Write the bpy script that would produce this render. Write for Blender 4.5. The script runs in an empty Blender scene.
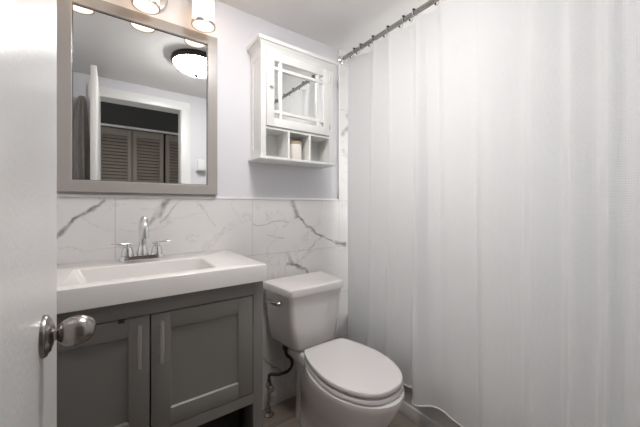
import bpy, bmesh, math, random
from mathutils import Vector, Matrix
random.seed(4)
PI = math.pi
S = bpy.context.scene
C = S.collection

# ---------------------------------------------------------------- camera, world, exposure
cam_d = bpy.data.cameras.new('camera')
cam = bpy.data.objects.new('camera', cam_d)
C.objects.link(cam)
cam_d.sensor_fit = 'HORIZONTAL'
cam_d.sensor_width = 36.0
cam_d.lens = 290.0 / 640.0 * 36.0
cam_d.shift_y = -7.5 / 640.0
cam_d.clip_start = 0.01
cam.location = (0.0, -1.5, 1.135)
cam.rotation_euler = (PI / 2, 0, math.radians(-35.5))
S.camera = cam

w = bpy.data.worlds.new('world')
S.world = w
w.use_nodes = True
w.node_tree.nodes['Background'].inputs[0].default_value = (1.0, 0.97, 0.93, 1)
w.node_tree.nodes['Background'].inputs[1].default_value = 0.27

S.view_settings.view_transform = 'Standard'
S.view_settings.look = 'None'
S.view_settings.gamma = 1.0
S.view_settings.use_curve_mapping = False
S.view_settings.exposure = 2.26
CEIL_LAMP = 10.5      # emission of the glass dome on the ceiling
VANITY_LAMP = 0.5     # emission of the three glass shades
TUB_FILL = 0.85      # glow of an added, unseen pane that fills the curtain with light

# ---------------------------------------------------------------- materials
def new_mat(name):
    m = bpy.data.materials.new(name)
    m.use_nodes = True
    nt = m.node_tree
    b = nt.nodes['Principled BSDF']
    return m, nt, b

def mat(name, col, rough=0.5, metal=0.0, bump=0.0, bscale=60.0, var=0.03, vscale=6.0, spec=0.5, stretch=(1, 1, 1), coat=0.0):
    m, nt, b = new_mat(name)
    N, L = nt.nodes, nt.links
    tc = N.new('ShaderNodeTexCoord')
    mp = N.new('ShaderNodeMapping')
    mp.inputs['Scale'].default_value = stretch
    L.new(tc.outputs['Object'], mp.inputs['Vector'])
    no = N.new('ShaderNodeTexNoise')
    no.inputs['Scale'].default_value = vscale
    no.inputs['Detail'].default_value = 3
    L.new(mp.outputs[0], no.inputs['Vector'])
    mx = N.new('ShaderNodeMix')
    mx.data_type = 'RGBA'
    mx.inputs['A'].default_value = tuple(max(0, c * (1 - var)) for c in col) + (1,)
    mx.inputs['B'].default_value = tuple(min(1, c * (1 + var)) for c in col) + (1,)
    L.new(no.outputs['Fac'], mx.inputs['Factor'])
    L.new(mx.outputs['Result'], b.inputs['Base Color'])
    b.inputs['Roughness'].default_value = rough
    b.inputs['Metallic'].default_value = metal
    b.inputs['Specular IOR Level'].default_value = spec
    b.inputs['Coat Weight'].default_value = coat
    b.inputs['Coat Roughness'].default_value = 0.08
    if bump > 0:
        n2 = N.new('ShaderNodeTexNoise')
        n2.inputs['Scale'].default_value = bscale
        n2.inputs['Detail'].default_value = 2
        L.new(mp.outputs[0], n2.inputs['Vector'])
        bp = N.new('ShaderNodeBump')
        bp.inputs['Strength'].default_value = bump
        bp.inputs['Distance'].default_value = 0.004
        L.new(n2.outputs['Fac'], bp.inputs['Height'])
        L.new(bp.outputs['Normal'], b.inputs['Normal'])
    return m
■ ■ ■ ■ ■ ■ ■
• DO THIS
Exactly as they appear, print the lines of the listing above from its first line through the line that contains "w.node_tree.nodes['Background'].inputs[1].default_value = 0.27", minus the pictures.

• COMPLETE ANSWER
Write the bpy script that would produce this render. Write for Blender 4.5. The script runs in an empty Blender scene.
import bpy, bmesh, math, random
from mathutils import Vector, Matrix
random.seed(4)
PI = math.pi
S = bpy.context.scene
C = S.collection

# ---------------------------------------------------------------- camera, world, exposure
cam_d = bpy.data.cameras.new('camera')
cam = bpy.data.objects.new('camera', cam_d)
C.objects.link(cam)
cam_d.sensor_fit = 'HORIZONTAL'
cam_d.sensor_width = 36.0
cam_d.lens = 290.0 / 640.0 * 36.0
cam_d.shift_y = -7.5 / 640.0
cam_d.clip_start = 0.01
cam.location = (0.0, -1.5, 1.135)
cam.rotation_euler = (PI / 2, 0, math.radians(-35.5))
S.camera = cam

w = bpy.data.worlds.new('world')
S.world = w
w.use_nodes = True
w.node_tree.nodes['Background'].inputs[0].default_value = (1.0, 0.97, 0.93, 1)
w.node_tree.nodes['Background'].inputs[1].default_value = 0.27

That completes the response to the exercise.